Exercise prompt - Copy the data below exactly.

Source material -
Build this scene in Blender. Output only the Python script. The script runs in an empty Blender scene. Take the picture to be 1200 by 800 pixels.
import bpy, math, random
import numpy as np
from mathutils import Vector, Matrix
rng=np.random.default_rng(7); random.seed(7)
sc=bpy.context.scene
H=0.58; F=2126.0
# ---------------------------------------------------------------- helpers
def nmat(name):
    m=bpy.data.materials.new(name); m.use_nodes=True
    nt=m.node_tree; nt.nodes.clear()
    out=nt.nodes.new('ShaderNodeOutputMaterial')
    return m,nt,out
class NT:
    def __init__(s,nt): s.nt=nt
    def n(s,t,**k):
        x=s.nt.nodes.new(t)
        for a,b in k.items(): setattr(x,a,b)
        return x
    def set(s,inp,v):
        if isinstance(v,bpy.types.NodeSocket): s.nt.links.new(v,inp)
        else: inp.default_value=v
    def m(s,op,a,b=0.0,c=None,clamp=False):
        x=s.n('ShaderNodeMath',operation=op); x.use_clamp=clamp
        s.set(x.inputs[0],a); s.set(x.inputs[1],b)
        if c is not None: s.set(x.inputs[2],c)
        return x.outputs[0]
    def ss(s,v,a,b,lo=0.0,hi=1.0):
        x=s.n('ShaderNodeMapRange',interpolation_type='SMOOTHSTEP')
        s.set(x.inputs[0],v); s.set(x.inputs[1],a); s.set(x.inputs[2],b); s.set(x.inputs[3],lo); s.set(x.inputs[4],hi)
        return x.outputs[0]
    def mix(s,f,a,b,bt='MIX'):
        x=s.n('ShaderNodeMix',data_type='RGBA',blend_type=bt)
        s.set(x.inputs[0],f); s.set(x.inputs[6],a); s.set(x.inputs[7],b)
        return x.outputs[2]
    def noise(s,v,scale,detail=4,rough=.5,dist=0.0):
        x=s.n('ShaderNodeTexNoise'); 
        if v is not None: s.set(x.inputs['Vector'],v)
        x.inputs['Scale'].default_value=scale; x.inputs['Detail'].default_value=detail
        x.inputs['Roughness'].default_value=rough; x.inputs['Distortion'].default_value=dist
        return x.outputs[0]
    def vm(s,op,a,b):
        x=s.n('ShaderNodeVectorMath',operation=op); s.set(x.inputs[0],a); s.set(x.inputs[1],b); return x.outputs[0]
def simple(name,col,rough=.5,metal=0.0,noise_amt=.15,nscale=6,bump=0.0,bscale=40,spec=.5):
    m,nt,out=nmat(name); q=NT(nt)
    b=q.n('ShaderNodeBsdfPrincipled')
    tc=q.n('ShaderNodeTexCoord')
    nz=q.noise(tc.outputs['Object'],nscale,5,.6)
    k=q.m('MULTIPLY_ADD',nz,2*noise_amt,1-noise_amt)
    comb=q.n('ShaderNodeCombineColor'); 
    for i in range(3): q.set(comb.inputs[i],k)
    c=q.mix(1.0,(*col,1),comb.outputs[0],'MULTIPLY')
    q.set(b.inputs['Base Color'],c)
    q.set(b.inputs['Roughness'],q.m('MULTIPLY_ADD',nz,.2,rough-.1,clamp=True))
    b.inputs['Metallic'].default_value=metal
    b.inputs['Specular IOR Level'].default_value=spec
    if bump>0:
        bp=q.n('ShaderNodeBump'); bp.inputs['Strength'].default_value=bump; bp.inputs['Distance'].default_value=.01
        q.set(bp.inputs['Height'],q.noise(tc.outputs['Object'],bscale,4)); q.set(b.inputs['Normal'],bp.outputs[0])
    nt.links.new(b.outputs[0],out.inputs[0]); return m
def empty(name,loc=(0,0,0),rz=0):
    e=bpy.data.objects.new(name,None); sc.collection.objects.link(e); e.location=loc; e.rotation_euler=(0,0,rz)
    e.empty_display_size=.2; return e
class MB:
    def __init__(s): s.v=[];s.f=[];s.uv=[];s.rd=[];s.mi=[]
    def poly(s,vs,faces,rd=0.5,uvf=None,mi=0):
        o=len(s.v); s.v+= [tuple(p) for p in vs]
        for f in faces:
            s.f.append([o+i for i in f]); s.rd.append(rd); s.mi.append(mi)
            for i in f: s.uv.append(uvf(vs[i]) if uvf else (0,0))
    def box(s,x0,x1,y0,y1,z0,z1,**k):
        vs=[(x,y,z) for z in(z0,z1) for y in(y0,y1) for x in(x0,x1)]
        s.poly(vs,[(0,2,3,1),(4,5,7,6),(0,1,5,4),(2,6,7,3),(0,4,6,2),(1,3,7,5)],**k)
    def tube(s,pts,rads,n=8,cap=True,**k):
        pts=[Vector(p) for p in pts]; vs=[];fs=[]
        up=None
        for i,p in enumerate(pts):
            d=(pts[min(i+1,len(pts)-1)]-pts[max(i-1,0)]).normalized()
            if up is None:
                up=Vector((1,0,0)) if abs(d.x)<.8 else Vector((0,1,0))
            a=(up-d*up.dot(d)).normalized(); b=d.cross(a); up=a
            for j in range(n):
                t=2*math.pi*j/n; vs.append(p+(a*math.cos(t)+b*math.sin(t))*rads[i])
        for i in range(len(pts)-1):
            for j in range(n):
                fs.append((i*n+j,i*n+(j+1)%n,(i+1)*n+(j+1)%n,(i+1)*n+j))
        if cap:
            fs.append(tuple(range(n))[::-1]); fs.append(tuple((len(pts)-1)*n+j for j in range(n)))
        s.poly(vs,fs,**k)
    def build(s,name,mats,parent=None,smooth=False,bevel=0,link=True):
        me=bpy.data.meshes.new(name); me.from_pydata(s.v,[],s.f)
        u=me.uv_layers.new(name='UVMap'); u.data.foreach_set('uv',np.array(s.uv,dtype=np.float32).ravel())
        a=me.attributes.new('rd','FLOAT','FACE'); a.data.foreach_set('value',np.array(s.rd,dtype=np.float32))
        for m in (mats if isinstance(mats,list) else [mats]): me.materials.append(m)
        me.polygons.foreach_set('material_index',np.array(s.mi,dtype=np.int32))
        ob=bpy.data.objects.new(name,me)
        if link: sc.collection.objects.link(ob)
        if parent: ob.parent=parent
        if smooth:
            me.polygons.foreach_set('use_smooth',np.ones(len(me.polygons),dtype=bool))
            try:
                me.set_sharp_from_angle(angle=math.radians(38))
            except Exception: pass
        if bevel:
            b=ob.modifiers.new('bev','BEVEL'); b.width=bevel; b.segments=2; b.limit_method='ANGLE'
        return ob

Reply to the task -
Build this scene in Blender. Output only the Python script. The script runs in an empty Blender scene. Take the picture to be 1200 by 800 pixels.
import bpy, math, random
import numpy as np
from mathutils import Vector, Matrix
rng=np.random.default_rng(7); random.seed(7)
sc=bpy.context.scene
H=0.58; F=2126.0
# ---------------------------------------------------------------- helpers
def nmat(name):
    m=bpy.data.materials.new(name); m.use_nodes=True
    nt=m.node_tree; nt.nodes.clear()
    out=nt.nodes.new('ShaderNodeOutputMaterial')
    return m,nt,out
class NT:
    def __init__(s,nt): s.nt=nt
    def n(s,t,**k):
        x=s.nt.nodes.new(t)
        for a,b in k.items(): setattr(x,a,b)
        return x
    def set(s,inp,v):
        if isinstance(v,bpy.types.NodeSocket): s.nt.links.new(v,inp)
        else: inp.default_value=v
    def m(s,op,a,b=0.0,c=None,clamp=False):
        x=s.n('ShaderNodeMath',operation=op); x.use_clamp=clamp
        s.set(x.inputs[0],a); s.set(x.inputs[1],b)
        if c is not None: s.set(x.inputs[2],c)
        return x.outputs[0]
    def ss(s,v,a,b,lo=0.0,hi=1.0):
        x=s.n('ShaderNodeMapRange',interpolation_type='SMOOTHSTEP')
        s.set(x.inputs[0],v); s.set(x.inputs[1],a); s.set(x.inputs[2],b); s.set(x.inputs[3],lo); s.set(x.inputs[4],hi)
        return x.outputs[0]
    def mix(s,f,a,b,bt='MIX'):
        x=s.n('ShaderNodeMix',data_type='RGBA',blend_type=bt)
        s.set(x.inputs[0],f); s.set(x.inputs[6],a); s.set(x.inputs[7],b)
        return x.outputs[2]
    def noise(s,v,scale,detail=4,rough=.5,dist=0.0):
        x=s.n('ShaderNodeTexNoise'); 
        if v is not None: s.set(x.inputs['Vector'],v)
        x.inputs['Scale'].default_value=scale; x.inputs['Detail'].default_value=detail
        x.inputs['Roughness'].default_value=rough; x.inputs['Distortion'].default_value=dist
        return x.outputs[0]
    def vm(s,op,a,b):
        x=s.n('ShaderNodeVectorMath',operation=op); s.set(x.inputs[0],a); s.set(x.inputs[1],b); return x.outputs[0]
def simple(name,col,rough=.5,metal=0.0,noise_amt=.15,nscale=6,bump=0.0,bscale=40,spec=.5):
    m,nt,out=nmat(name); q=NT(nt)
    b=q.n('ShaderNodeBsdfPrincipled')
    tc=q.n('ShaderNodeTexCoord')
    nz=q.noise(tc.outputs['Object'],nscale,5,.6)
    k=q.m('MULTIPLY_ADD',nz,2*noise_amt,1-noise_amt)
    comb=q.n('ShaderNodeCombineColor'); 
    for i in range(3): q.set(comb.inputs[i],k)
    c=q.mix(1.0,(*col,1),comb.outputs[0],'MULTIPLY')
    q.set(b.inputs['Base Color'],c)
    q.set(b.inputs['Roughness'],q.m('MULTIPLY_ADD',nz,.2,rough-.1,clamp=True))
    b.inputs['Metallic'].default_value=metal
    b.inputs['Specular IOR Level'].default_value=spec
    if bump>0:
        bp=q.n('ShaderNodeBump'); bp.inputs['Strength'].default_value=bump; bp.inputs['Distance'].default_value=.01
        q.set(bp.inputs['Height'],q.noise(tc.outputs['Object'],bscale,4)); q.set(b.inputs['Normal'],bp.outputs[0])
    nt.links.new(b.outputs[0],out.inputs[0]); return m
def empty(name,loc=(0,0,0),rz=0):
    e=bpy.data.objects.new(name,None); sc.collection.objects.link(e); e.location=loc; e.rotation_euler=(0,0,rz)
    e.empty_display_size=.2; return e
class MB:
    def __init__(s): s.v=[];s.f=[];s.uv=[];s.rd=[];s.mi=[]
    def poly(s,vs,faces,rd=0.5,uvf=None,mi=0):
        o=len(s.v); s.v+= [tuple(p) for p in vs]
        for f in faces:
            s.f.append([o+i for i in f]); s.rd.append(rd); s.mi.append(mi)
            for i in f: s.uv.append(uvf(vs[i]) if uvf else (0,0))
    def box(s,x0,x1,y0,y1,z0,z1,**k):
        vs=[(x,y,z) for z in(z0,z1) for y in(y0,y1) for x in(x0,x1)]
        s.poly(vs,[(0,2,3,1),(4,5,7,6),(0,1,5,4),(2,6,7,3),(0,4,6,2),(1,3,7,5)],**k)
    def tube(s,pts,rads,n=8,cap=True,**k):
        pts=[Vector(p) for p in pts]; vs=[];fs=[]
        up=None
        for i,p in enumerate(pts):
            d=(pts[min(i+1,len(pts)-1)]-pts[max(i-1,0)]).normalized()
            if up is None:
                up=Vector((1,0,0)) if abs(d.x)<.8 else Vector((0,1,0))
            a=(up-d*up.dot(d)).normalized(); b=d.cross(a); up=a
            for j in range(n):
                t=2*math.pi*j/n; vs.append(p+(a*math.cos(t)+b*math.sin(t))*rads[i])
        for i in range(len(pts)-1):
            for j in range(n):
                fs.append((i*n+j,i*n+(j+1)%n,(i+1)*n+(j+1)%n,(i+1)*n+j))
        if cap:
            fs.append(tuple(range(n))[::-1]); fs.append(tuple((len(pts)-1)*n+j for j in range(n)))
        s.poly(vs,fs,**k)
    def build(s,name,mats,parent=None,smooth=False,bevel=0,link=True):
        me=bpy.data.meshes.new(name); me.from_pydata(s.v,[],s.f)
        u=me.uv_layers.new(name='UVMap'); u.data.foreach_set('uv',np.array(s.uv,dtype=np.float32).ravel())
        a=me.attributes.new('rd','FLOAT','FACE'); a.data.foreach_set('value',np.array(s.rd,dtype=np.float32))
        for m in (mats if isinstance(mats,list) else [mats]): me.materials.append(m)
        me.polygons.foreach_set('material_index',np.array(s.mi,dtype=np.int32))
        ob=bpy.data.objects.new(name,me)
        if link: sc.collection.objects.link(ob)
        if parent: ob.parent=parent
        if smooth:
            me.polygons.foreach_set('use_smooth',np.ones(len(me.polygons),dtype=bool))
            try:
                me.set_sharp_from_angle(angle=math.radians(38))
            except Exception: pass
        if bevel:
            b=ob.modifiers.new('bev','BEVEL'); b.width=bevel; b.segments=2; b.limit_method='ANGLE'
        return ob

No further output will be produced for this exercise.